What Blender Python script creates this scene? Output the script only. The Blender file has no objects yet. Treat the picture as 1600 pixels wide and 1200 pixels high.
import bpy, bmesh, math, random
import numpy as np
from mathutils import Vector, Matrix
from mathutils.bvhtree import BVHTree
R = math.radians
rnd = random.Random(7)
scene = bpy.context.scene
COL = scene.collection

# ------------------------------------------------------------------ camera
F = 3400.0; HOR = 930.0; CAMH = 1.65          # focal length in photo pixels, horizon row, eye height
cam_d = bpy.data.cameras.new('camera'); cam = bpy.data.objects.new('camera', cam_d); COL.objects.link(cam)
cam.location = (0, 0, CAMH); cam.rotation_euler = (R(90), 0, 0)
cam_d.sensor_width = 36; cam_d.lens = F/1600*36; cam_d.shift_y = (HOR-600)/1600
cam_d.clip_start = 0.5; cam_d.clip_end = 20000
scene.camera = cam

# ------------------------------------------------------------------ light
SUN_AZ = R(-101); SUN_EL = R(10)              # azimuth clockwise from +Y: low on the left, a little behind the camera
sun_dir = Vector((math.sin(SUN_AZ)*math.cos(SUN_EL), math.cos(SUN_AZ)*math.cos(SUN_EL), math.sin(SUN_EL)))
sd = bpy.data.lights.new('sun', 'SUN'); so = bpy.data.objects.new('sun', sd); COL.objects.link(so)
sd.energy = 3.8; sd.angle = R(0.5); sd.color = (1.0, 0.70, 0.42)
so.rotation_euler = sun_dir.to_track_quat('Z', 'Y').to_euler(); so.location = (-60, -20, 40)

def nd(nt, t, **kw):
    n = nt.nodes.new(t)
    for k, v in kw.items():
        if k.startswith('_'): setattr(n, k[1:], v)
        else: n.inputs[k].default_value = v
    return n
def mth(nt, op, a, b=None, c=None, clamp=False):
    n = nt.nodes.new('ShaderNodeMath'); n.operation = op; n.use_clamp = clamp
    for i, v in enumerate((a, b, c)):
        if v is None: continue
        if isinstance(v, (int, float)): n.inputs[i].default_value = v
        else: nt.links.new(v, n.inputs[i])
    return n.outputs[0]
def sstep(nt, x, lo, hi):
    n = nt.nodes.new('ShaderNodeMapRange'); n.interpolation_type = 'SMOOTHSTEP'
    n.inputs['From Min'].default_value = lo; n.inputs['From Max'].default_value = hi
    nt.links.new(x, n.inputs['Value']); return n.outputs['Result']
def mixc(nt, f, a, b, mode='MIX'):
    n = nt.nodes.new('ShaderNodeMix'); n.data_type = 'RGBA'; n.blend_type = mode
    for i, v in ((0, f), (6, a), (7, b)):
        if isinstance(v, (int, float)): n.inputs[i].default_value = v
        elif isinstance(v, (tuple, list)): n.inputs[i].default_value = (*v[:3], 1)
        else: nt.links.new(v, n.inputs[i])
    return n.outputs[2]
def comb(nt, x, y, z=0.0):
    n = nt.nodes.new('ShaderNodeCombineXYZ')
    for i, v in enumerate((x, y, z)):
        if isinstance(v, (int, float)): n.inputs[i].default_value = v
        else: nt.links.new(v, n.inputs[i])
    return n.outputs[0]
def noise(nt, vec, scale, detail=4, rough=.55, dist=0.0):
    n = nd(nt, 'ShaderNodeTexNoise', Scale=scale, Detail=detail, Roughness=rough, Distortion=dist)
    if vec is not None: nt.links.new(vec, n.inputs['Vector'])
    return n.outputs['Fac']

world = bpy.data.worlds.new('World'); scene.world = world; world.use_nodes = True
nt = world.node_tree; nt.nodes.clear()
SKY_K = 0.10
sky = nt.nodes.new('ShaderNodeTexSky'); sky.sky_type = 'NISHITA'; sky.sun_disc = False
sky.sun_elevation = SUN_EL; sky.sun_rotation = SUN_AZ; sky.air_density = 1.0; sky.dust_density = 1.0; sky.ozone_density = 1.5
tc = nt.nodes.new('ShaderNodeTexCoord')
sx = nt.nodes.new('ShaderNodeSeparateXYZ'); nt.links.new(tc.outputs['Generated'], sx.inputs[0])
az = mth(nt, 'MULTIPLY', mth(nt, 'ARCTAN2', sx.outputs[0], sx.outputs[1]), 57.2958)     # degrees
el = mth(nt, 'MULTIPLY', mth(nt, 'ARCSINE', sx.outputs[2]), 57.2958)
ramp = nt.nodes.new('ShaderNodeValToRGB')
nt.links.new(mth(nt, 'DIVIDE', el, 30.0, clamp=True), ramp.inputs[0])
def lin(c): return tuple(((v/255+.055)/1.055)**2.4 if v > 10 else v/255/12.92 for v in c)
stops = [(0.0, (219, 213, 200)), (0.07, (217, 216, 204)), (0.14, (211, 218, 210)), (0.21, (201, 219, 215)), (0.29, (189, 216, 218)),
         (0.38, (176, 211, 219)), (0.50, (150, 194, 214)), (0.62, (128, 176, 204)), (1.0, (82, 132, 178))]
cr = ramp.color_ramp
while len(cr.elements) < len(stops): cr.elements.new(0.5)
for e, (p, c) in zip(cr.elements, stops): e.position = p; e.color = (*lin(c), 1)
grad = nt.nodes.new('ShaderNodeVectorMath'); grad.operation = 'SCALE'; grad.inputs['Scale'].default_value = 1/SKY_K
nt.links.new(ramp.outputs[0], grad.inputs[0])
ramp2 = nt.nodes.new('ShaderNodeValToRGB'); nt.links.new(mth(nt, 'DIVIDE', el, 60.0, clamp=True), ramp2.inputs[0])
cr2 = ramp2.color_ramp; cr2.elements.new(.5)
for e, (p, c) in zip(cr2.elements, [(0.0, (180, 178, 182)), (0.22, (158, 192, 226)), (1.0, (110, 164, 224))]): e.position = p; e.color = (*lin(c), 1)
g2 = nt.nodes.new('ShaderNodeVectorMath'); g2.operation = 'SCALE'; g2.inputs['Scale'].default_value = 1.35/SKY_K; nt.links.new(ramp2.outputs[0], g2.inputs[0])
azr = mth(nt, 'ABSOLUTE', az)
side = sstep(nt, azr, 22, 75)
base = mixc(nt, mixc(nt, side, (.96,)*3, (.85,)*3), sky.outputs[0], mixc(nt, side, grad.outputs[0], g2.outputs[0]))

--

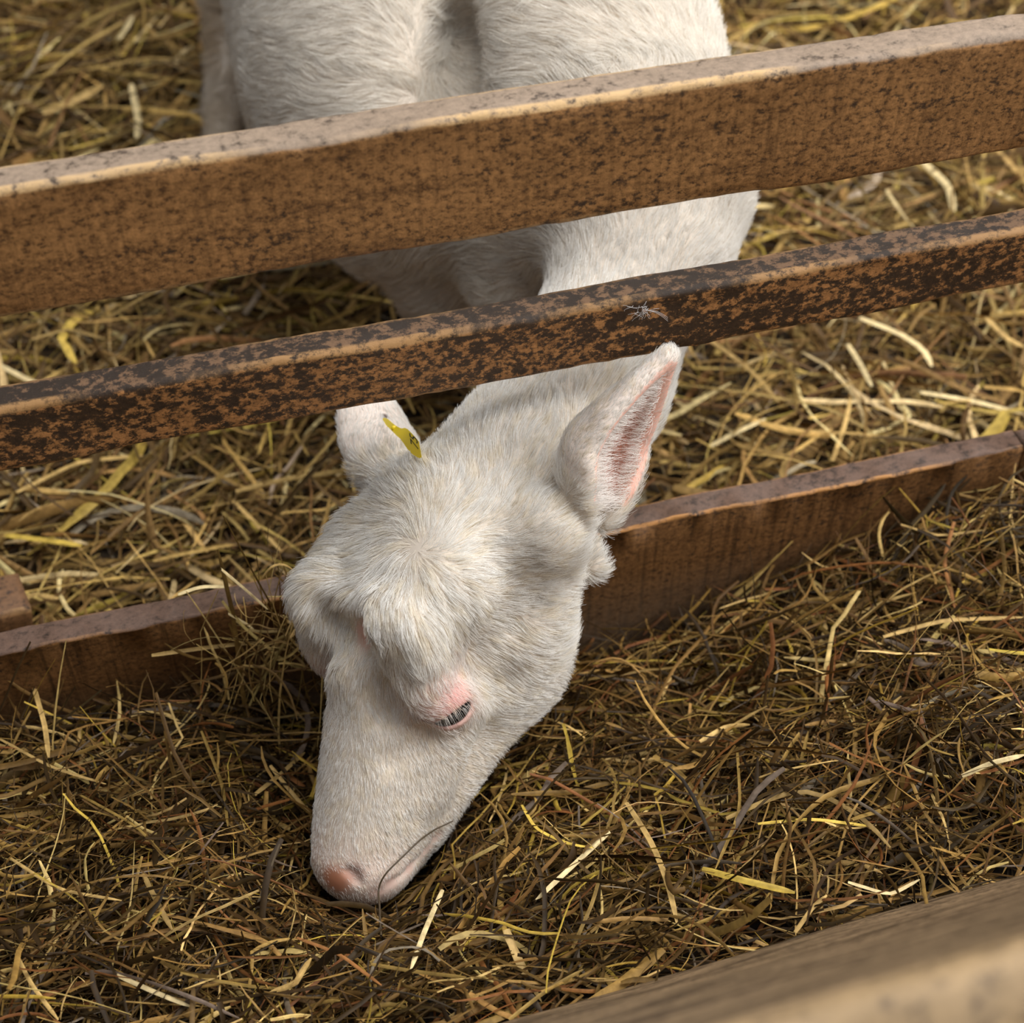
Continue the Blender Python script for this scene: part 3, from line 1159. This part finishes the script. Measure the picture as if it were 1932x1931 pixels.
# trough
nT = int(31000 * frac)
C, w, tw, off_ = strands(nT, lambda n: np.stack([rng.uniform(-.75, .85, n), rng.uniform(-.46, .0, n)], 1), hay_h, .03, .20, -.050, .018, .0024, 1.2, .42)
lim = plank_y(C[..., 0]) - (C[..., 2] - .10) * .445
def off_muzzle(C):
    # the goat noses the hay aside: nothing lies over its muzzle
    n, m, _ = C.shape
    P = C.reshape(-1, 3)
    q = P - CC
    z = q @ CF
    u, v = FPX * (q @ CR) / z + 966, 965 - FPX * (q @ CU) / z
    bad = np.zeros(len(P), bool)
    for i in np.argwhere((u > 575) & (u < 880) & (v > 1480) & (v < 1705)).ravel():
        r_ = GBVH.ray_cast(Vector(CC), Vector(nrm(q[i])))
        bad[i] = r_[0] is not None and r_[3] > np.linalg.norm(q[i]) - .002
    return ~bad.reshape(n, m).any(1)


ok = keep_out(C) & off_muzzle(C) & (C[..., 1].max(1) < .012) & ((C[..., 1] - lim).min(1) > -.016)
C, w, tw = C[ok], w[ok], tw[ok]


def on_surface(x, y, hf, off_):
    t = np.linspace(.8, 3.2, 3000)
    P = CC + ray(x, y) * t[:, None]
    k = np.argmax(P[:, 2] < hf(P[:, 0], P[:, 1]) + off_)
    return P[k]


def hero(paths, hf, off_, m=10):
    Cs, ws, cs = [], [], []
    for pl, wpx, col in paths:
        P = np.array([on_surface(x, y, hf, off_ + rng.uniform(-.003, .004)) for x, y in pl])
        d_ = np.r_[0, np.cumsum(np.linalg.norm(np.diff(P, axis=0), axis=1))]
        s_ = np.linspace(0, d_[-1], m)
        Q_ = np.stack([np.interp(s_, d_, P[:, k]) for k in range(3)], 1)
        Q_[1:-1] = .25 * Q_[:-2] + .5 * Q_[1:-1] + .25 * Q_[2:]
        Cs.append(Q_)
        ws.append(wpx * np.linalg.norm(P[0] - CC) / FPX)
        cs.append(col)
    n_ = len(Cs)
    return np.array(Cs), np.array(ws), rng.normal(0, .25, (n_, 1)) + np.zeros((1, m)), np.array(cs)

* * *

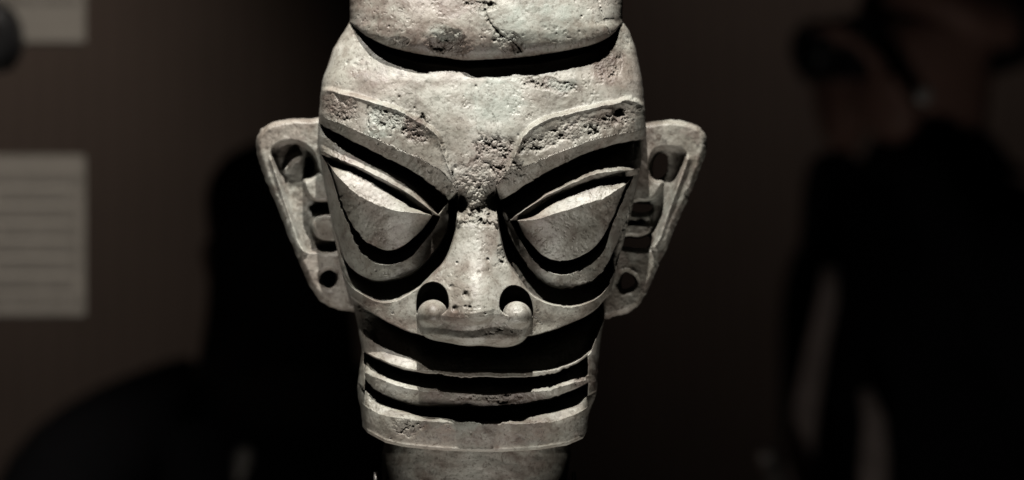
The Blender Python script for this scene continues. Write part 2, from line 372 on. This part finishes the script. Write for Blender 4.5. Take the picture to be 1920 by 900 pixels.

TASK - Going down the listing above, begin printing at the line with "Continue the Blender" and finish with the line with "return ~bad.reshape(n, m).any(1)", exactly as they appear.

RESPONSE TO THIS EXERCISE -
Continue the Blender Python script for this scene: part 3, from line 1159. This part finishes the script. Measure the picture as if it were 1932x1931 pixels.
# trough
nT = int(31000 * frac)
C, w, tw, off_ = strands(nT, lambda n: np.stack([rng.uniform(-.75, .85, n), rng.uniform(-.46, .0, n)], 1), hay_h, .03, .20, -.050, .018, .0024, 1.2, .42)
lim = plank_y(C[..., 0]) - (C[..., 2] - .10) * .445
def off_muzzle(C):
    # the goat noses the hay aside: nothing lies over its muzzle
    n, m, _ = C.shape
    P = C.reshape(-1, 3)
    q = P - CC
    z = q @ CF
    u, v = FPX * (q @ CR) / z + 966, 965 - FPX * (q @ CU) / z
    bad = np.zeros(len(P), bool)
    for i in np.argwhere((u > 575) & (u < 880) & (v > 1480) & (v < 1705)).ravel():
        r_ = GBVH.ray_cast(Vector(CC), Vector(nrm(q[i])))
        bad[i] = r_[0] is not None and r_[3] > np.linalg.norm(q[i]) - .002
    return ~bad.reshape(n, m).any(1)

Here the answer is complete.